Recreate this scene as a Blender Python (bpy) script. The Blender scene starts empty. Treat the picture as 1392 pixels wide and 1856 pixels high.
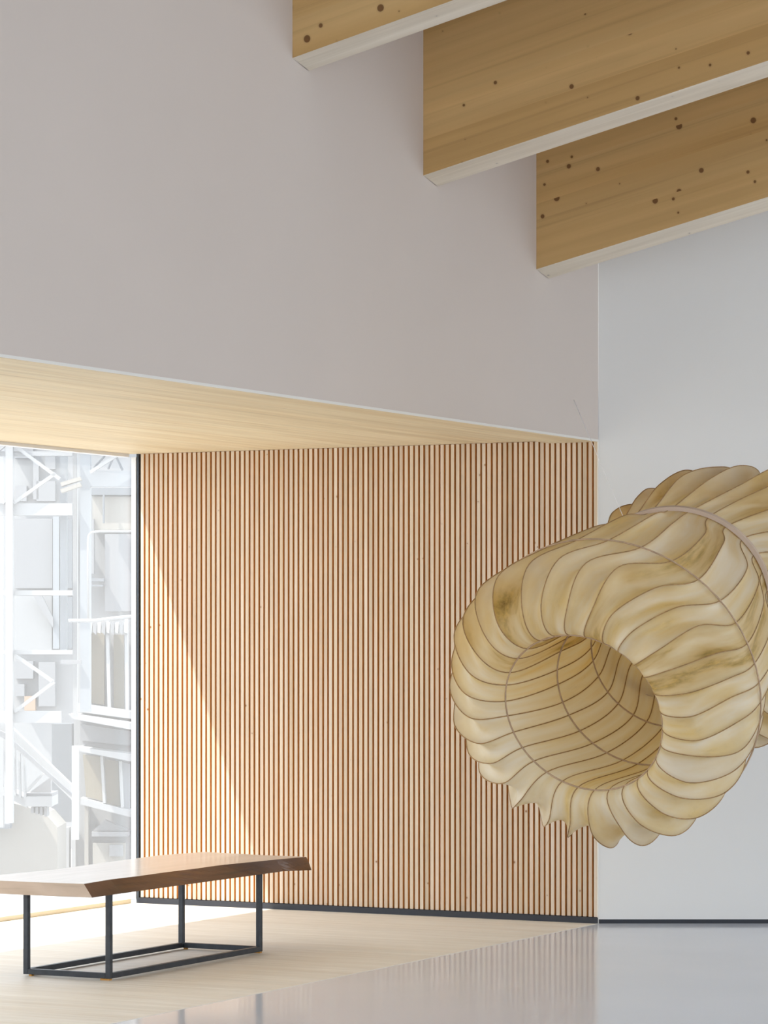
import bpy, bmesh, math, random
from mathutils import Vector, Matrix
random.seed(7)
SC = bpy.context.scene
COL = SC.collection
# ------------------------------------------------------------------ camera, world, sun, exposure
# Site frame: origin = floor point where the slatted wall, the plaster wall and the white wall meet.
# +x runs along the slatted wall into the hall, +y is the direction in which the plaster wall recedes, z up.
F_PX, CX, YH, EYE = 5700.0, 696.0, 1157.0, 1.6
YAW = math.radians(27.0)
CAM = Vector((6.938, -16.263, EYE))
cd = bpy.data.cameras.new('camera'); cam = bpy.data.objects.new('camera', cd); COL.objects.link(cam)
cam.location = CAM; cam.rotation_euler = (math.radians(90), 0, YAW)
cd.sensor_fit = 'HORIZONTAL'; cd.sensor_width = 36; cd.lens = 36 * F_PX / 1392
cd.shift_y = (YH - 928) / 1392; cd.clip_end = 500
SC.camera = cam
w = bpy.data.worlds.new('sky'); SC.world = w; w.use_nodes = True
bg = w.node_tree.nodes['Background']; bg.inputs[0].default_value = (0.86, 0.93, 1.0, 1); bg.inputs[1].default_value = 1.5
SUN_DIR = Vector((0.383, 0.45, -1.0)).normalized()
sd = bpy.data.lights.new('sun', 'SUN'); sun = bpy.data.objects.new('sun', sd); COL.objects.link(sun)
sd.energy = 4.7; sd.angle = math.radians(0.6); sd.color = (1.0, 0.95, 0.86)
sun.rotation_euler = SUN_DIR.to_track_quat('-Z', 'Y').to_euler()
sun.location = (-10, -6, 20)
vs = SC.view_settings; vs.view_transform = 'Standard'; vs.look = 'None'; vs.gamma = 1; vs.use_curve_mapping = False
vs.exposure = 0.80

# ------------------------------------------------------------------ helpers
R_IMG = Vector((math.cos(YAW), math.sin(YAW), 0)); D_IMG = Vector((-math.sin(YAW), math.cos(YAW), 0))
def at(px, py, Z):                       # surveyed point: sight line at distance Z
    return CAM + D_IMG * Z + R_IMG * ((px - CX) / F_PX * Z) + Vector((0, 0, (YH - py) / F_PX * Z))
def ground(px, py, z=0.0):
    return at(px, py, F_PX * (EYE - z) / (py - YH))

def lin(r, g, b):
    f = lambda c: (c/255/12.92) if c/255 <= 0.04045 else ((c/255+0.055)/1.055)**2.4
    return (f(r), f(g), f(b), 1)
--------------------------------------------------
WHAT YOU WILL DO => Find each line with the string "scene" and copy it out.

FINISHED ANSWER =>
Recreate this scene as a Blender Python (bpy) script. The Blender scene starts empty. Treat the picture as 1392 pixels wide and 1856 pixels high.
SC = bpy.context.scene